Nothing against Rosa, but I wonder if she was really the first black to refuse to give up a seat to a white in Montgomery?
fyodor,
No, she was not. The NAACP set out to find a model poster child for
this fight. They turned down a handful of other women, waiting for
someone ultra-squeaky clean like Parks to come along, because of
the certainty that the segregationists would launch a massive oppo
research/slander campaign agains whomever ended up as the cause
celebre.
"...would launch a massive oppo research/slander campaign agains
whomever ended up as the cause celebre."
the more things change......
I bet Prussian Blue is hard at work on a song to celebrate the occasion. Racists will probably celebrate Parks' death as some sort of twisted victory, conveniently forgetting the fact that they're losing the war.
joe,
Thanks. I must admit I had always thought of the incident as a
spontaneous move on Rosa's part rather than the calculated
political theater you describe. Not that that changes the morality
of the law she was protesting of course, just clarifies my
understanding of the nature of her arrest. Interesting.

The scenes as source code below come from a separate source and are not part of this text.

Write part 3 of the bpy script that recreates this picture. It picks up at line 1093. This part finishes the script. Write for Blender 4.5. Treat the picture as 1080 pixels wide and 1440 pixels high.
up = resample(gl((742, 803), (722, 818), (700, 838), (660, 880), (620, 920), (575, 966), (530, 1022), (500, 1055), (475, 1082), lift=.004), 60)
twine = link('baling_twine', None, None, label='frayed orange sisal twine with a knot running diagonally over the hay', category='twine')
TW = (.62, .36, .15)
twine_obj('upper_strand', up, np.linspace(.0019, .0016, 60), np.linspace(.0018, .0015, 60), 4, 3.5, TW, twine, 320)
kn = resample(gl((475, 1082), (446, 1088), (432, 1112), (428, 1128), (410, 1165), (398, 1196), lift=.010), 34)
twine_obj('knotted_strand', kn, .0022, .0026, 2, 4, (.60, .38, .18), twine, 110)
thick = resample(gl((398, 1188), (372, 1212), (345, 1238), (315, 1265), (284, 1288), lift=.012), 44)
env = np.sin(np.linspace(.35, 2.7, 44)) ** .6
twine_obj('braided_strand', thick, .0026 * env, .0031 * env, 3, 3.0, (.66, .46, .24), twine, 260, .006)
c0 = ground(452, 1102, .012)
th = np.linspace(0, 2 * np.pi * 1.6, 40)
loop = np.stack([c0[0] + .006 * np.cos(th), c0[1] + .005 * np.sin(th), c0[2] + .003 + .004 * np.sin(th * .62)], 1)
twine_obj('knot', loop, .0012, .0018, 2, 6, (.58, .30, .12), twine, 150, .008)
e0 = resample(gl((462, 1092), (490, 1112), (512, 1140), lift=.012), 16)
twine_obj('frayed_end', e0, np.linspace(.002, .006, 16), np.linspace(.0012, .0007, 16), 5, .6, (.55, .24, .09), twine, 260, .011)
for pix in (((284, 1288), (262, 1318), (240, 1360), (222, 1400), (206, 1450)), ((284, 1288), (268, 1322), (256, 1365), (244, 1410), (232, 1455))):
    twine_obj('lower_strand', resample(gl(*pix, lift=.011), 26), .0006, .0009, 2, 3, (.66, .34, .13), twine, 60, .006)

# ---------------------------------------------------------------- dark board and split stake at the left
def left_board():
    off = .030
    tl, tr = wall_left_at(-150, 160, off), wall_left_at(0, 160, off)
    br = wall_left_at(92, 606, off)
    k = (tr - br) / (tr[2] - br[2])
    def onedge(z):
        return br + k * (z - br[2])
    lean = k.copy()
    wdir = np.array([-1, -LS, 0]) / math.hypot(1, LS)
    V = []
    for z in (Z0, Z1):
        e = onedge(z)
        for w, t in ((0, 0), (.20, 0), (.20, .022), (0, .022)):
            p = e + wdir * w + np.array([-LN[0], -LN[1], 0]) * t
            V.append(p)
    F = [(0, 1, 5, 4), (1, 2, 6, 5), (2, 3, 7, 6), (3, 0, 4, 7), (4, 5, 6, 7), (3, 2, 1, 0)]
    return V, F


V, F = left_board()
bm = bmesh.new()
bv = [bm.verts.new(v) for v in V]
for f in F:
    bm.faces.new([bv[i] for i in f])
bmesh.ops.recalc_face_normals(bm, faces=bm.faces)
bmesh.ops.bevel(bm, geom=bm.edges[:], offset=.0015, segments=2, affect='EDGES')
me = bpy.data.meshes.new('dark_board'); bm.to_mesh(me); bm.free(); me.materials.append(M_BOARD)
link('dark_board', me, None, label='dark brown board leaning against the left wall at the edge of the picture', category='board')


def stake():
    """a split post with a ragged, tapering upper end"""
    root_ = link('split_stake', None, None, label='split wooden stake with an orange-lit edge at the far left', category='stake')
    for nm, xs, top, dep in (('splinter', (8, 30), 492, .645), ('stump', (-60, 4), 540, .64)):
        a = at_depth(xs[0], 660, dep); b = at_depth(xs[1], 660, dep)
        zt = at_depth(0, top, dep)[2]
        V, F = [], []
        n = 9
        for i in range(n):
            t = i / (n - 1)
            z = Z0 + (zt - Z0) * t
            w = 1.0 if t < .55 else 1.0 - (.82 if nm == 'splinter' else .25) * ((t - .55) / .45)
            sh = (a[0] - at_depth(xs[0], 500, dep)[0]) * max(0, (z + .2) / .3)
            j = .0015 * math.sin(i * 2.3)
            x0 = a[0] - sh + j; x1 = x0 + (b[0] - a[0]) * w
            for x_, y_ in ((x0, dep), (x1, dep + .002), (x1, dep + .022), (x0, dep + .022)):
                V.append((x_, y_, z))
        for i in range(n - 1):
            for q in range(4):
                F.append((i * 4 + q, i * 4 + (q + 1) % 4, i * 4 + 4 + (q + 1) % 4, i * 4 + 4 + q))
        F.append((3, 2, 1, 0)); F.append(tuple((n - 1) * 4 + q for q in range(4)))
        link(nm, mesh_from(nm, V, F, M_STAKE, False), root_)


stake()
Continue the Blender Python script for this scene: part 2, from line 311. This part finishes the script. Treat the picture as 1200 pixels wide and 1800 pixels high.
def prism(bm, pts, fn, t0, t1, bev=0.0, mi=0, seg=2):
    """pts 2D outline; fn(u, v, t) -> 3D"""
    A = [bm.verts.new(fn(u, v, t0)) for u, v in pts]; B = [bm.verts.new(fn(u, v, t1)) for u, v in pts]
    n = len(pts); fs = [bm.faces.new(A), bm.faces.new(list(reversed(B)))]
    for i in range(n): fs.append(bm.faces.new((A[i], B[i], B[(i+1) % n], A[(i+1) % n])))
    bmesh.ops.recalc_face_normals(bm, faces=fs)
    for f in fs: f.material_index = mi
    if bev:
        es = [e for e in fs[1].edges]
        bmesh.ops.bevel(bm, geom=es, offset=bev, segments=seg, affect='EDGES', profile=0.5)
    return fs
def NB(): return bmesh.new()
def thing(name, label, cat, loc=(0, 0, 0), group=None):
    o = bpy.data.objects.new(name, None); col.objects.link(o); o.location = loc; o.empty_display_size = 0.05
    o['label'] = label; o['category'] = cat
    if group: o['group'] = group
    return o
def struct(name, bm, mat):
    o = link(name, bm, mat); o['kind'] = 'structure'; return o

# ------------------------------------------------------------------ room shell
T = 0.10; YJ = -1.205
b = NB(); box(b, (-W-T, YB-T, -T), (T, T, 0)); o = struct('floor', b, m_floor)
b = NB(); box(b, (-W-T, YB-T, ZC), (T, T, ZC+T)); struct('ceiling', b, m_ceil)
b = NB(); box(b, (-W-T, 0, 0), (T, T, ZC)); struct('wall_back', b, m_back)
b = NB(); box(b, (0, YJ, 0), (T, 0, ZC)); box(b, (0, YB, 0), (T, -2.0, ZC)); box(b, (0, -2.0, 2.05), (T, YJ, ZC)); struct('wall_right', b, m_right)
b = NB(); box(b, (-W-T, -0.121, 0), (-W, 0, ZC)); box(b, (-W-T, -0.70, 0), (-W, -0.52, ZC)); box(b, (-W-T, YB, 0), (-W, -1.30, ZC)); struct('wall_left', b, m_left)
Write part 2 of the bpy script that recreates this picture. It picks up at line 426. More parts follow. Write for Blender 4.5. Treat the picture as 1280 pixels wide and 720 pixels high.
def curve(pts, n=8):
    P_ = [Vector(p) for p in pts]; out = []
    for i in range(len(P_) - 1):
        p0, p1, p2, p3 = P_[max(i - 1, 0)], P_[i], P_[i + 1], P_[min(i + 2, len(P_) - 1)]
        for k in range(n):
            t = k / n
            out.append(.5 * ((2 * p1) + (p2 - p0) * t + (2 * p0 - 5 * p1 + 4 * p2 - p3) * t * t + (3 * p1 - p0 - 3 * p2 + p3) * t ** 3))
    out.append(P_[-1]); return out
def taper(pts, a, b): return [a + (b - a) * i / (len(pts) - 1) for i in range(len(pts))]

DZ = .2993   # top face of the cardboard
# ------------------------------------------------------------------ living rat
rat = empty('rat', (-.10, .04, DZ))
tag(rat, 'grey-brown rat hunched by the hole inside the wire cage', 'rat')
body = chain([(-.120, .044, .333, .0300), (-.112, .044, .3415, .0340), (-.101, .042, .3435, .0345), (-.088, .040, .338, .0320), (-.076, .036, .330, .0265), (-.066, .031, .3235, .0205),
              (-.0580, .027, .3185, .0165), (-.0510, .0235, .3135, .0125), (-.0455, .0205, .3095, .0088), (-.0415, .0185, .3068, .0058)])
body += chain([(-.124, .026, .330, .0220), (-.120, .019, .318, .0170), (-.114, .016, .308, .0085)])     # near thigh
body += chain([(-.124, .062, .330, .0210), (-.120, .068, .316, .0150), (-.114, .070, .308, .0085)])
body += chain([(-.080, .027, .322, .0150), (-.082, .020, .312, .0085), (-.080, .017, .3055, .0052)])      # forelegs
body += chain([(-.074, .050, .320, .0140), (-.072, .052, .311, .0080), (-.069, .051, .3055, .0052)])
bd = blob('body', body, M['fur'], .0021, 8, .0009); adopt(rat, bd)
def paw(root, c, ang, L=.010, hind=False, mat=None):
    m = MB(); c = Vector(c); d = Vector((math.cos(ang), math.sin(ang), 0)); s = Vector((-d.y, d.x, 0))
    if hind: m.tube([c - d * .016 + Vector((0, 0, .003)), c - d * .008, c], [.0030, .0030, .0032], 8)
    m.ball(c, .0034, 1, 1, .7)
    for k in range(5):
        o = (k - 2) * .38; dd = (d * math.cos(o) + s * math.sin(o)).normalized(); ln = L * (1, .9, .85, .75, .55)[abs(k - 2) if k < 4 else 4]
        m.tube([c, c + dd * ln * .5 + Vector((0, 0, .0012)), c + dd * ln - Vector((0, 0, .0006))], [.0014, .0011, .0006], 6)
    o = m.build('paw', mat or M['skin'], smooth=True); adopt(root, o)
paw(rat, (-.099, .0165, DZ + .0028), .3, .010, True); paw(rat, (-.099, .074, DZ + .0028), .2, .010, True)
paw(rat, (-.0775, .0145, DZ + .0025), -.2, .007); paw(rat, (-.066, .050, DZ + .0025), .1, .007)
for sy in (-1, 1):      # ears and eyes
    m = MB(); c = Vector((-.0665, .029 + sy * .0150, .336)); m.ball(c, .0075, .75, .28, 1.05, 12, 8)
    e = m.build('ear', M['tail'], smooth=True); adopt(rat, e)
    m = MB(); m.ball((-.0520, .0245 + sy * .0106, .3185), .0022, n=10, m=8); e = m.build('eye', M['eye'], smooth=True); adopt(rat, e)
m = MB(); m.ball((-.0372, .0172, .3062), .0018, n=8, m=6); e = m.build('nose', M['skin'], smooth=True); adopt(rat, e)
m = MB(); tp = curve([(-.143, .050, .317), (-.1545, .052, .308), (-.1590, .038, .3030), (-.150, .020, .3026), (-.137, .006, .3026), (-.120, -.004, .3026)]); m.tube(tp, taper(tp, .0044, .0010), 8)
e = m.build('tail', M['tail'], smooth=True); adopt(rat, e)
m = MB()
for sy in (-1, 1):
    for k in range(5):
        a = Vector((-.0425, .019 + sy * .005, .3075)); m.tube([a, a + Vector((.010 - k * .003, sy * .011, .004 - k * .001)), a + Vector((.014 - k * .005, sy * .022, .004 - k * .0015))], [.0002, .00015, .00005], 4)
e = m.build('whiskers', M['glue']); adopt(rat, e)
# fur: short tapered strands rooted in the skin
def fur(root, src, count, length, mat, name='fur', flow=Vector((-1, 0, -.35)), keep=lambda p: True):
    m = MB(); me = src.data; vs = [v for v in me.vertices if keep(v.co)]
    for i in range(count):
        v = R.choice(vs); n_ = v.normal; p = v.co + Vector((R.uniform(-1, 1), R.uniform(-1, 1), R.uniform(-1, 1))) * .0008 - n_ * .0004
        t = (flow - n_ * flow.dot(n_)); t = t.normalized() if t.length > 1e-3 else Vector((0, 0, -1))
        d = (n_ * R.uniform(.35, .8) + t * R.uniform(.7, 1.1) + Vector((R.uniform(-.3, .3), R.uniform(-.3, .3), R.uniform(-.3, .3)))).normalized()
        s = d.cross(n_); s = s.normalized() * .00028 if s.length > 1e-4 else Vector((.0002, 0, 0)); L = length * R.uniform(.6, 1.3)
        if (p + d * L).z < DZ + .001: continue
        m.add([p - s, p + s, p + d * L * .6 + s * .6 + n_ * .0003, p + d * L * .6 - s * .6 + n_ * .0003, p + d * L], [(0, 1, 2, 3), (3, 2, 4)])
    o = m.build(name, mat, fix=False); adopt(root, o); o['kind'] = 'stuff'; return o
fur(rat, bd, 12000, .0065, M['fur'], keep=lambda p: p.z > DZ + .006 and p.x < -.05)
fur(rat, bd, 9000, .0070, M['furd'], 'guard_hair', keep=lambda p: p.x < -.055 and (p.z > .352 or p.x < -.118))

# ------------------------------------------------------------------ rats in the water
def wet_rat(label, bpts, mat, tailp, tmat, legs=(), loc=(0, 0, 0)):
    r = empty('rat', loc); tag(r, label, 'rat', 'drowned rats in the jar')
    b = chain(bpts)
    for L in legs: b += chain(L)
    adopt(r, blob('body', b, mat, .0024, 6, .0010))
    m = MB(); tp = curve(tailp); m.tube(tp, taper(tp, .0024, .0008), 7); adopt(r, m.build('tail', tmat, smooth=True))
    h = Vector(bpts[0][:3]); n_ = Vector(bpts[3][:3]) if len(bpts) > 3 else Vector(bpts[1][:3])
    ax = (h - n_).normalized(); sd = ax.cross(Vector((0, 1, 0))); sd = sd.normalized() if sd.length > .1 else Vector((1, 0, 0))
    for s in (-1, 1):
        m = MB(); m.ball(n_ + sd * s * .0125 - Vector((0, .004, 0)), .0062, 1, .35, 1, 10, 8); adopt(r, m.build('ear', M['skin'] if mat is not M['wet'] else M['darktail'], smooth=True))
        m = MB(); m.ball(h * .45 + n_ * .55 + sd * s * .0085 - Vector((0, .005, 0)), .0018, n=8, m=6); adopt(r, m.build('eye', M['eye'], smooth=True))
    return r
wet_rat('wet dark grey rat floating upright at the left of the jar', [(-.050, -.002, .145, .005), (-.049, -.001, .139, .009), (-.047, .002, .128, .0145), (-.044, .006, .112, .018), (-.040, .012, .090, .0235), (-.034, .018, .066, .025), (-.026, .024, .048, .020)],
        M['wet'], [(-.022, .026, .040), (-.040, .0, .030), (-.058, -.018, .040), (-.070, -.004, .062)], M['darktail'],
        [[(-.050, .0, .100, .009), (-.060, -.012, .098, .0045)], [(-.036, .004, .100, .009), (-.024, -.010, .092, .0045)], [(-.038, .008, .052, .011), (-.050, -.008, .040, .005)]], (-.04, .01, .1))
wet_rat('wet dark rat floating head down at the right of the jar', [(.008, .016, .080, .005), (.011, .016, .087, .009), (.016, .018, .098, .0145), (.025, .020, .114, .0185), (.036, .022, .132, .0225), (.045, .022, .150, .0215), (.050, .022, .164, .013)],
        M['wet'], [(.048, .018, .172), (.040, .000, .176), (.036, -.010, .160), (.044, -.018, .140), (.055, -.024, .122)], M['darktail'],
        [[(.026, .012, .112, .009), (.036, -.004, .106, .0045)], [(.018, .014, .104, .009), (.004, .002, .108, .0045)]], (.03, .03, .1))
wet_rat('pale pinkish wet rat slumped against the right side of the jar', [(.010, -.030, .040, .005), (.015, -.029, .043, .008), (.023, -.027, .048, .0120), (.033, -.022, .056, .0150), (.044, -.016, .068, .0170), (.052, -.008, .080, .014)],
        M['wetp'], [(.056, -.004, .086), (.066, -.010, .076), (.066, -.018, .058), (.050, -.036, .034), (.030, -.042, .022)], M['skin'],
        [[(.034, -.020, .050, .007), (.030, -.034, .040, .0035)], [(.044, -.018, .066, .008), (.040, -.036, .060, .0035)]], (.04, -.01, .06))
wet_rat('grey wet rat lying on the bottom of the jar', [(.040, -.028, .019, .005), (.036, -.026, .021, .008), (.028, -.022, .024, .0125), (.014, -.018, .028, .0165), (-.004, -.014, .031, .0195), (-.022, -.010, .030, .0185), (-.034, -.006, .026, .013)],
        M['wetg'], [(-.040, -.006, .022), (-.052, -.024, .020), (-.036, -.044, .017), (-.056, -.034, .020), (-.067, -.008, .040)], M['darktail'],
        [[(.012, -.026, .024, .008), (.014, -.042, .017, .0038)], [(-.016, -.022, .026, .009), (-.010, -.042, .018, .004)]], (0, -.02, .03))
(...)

Rosa Parks was to the civil rights movement what Scopes was to the creationism-evolution battle: a walk-on part in a well-staged drama.
As far as I know she was not "recruited" until after she defied
the law and paid the fine. She has said in interviews that she was
both tired after a day's work and tired of being treated as a
object with no rights. But she acted entirely at that point on her
own behalf and with absolutely no grander scheme in mind.
Her display of personal strength made her a perfect symbol for the
bus boycott, and the civil rights leadership quite rightly
exploited the opportunity.
The WashPost article goes into more detail, but Isaac is
correct. Parks had worked with the local NAACP chapter for some
time, but she didn't stage the event at all. In fact, she normally
avoided buses driven by that particular driver, since he was a real
asshat, but that day she forgot to check who was driving it.
What's sad is that she had to pay a very high personal price for
her courage--she had to move to Detroit due to death threats and
such, and she and her husband had employment problems for many
years. Hustlers like Jesse Jackson and Al Sharpton should hang
their heads in shame at even claiming to be part of the same
movement.
Didn't Cedric the Entertainer's character say something similar about Ms. Parks in Barbershop?
...she normally avoided buses driven by that particular
driver...
Actually in the NPR piece on her this AM they said that that driver
had kicked her off the bus before. It looks like she just had had
it up to ...well...here. But then I would think that being treated
as subhuman (especially by people who are practically subhuman
themselves) would wear pretty thin after a while.
Bets are now being taken on which editorial cartoonist(s)
will salute the passing of the Civil Rights pioneer with a panel
showing Parks riding at the front of a bus... into
Heaven.
The obvious choice is Boondocks, but I'm going to call Curtis.
fyodor,
" I must admit I had always thought of the incident as a
spontaneous move on Rosa's part rather than the calculated
political theater you describe."
No, no. Don't misunderstand. Hers was a spontaneous move. So were
the many other episodes that happened.
It was the NAACP's straterizing that was calculated for theatrical
value. Parks was just an ordinary person who refused to kowtow.
Parks was just an ordinary person who refused to
kowtow.
Need more of those, IMO.
And I am reminded of The Onion's headline in its Our Dumb
Century retrospective.
Parks: 'Fuck This Shit, I'm Taking a Cab'
Bets are now being taken on which editorial cartoonist(s)
will salute the passing of the Civil Rights pioneer with a panel
showing Parks riding at the front of a bus... into
Heaven.
I would say Herblock, except he's already dead (2001).